Vermont Energy Supply

The full evaluation is available here.


• This Coalition for Energy Solutions considered the engineering and costs of the alternative energy proposals made in the Report, Repowering Vermont, published by VPIRG/ VPIREF.  This review is called the Evaluation,

• The Evaluation considers only the electricity sources proposed in the Report: Wind, Solar, Biomass, Hydro, and Market Purchases.  Vermont Yankee is not evaluated and Vermont Yankee issues may be addressed in a separate document.

• We conclude that the sources proposed in the Report are possible to build, but the Report does not give costs. The Evaluation estimates $8.23 billion investment.

• The Report does not mention or discuss many environmental impacts and effects potentially requiring mitigation.

• Wind power maps show that only the central ridge of Vermont has enough wind for commercial operation of turbines.  Many of these locations are remote from transmission lines.  More turbines will be required than the Report estimates.

• Variability and intermittency of wind and solar power are significant technical hurdles which limit their addition to the New England grid.

• Cost (solar) and local opposition (wind) have already slowed deployment of these resources.

• It is unclear whether the wood-fired power supply proposed in the Report is possible.  Forest health and the amount of wood that can be harvested on a sustainable basis remain open questions among foresters.  The Legislature has chartered a Biomass Development Working Group (2009-2012) to answer questions about biomass use.

• Farm methane and landfill methane power should be used regardless of cost.  They have a high value because they burn methane, which is a far more potent greenhouse gas than carbon dioxide.  The VPIREF Report does not take credit for this.  However, these methane power sources (as well as expansion of in-state hydro) will only supply small amounts of electricity.

• Many questions would need resolution before the proposals in the Report could be implemented.

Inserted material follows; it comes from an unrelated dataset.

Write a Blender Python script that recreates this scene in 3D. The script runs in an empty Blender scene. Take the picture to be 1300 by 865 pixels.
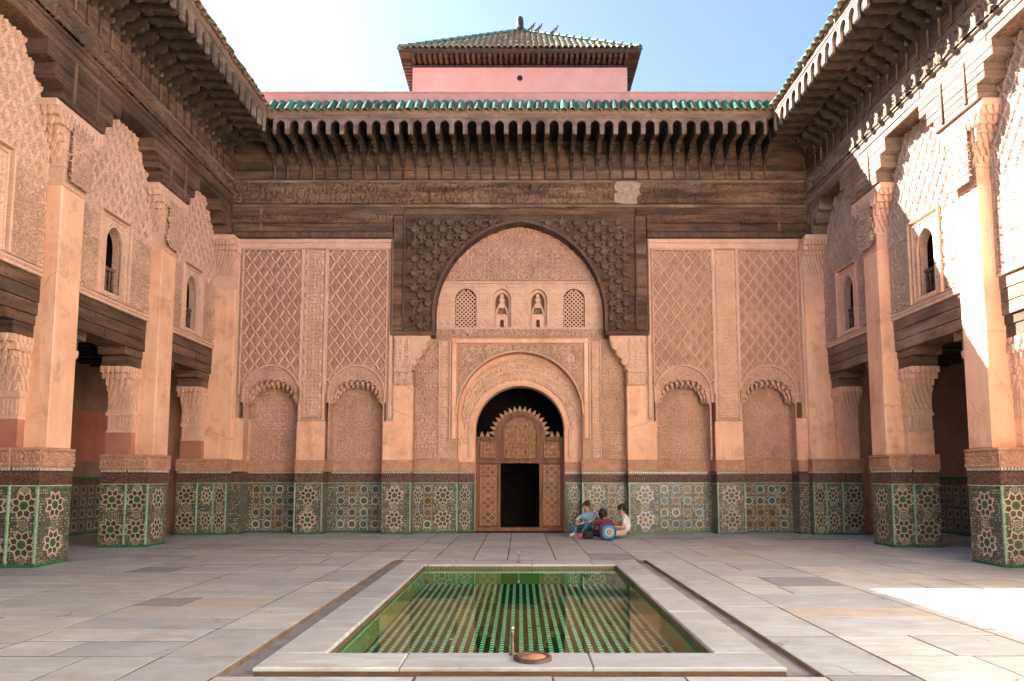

This will result in a longer schedule than estimated by VPIREF.  Vermont will be forced to buy natural gas, coal, and nuclear power from the grid for many years while the new sources are built. 

This Evaluation focuses on engineering feasibility and cost. Ultimately our political process must make choices about energy supply and these choices may include other factors (energy policy).  We include some policy considerations in a brief Afterword to the Evaluation.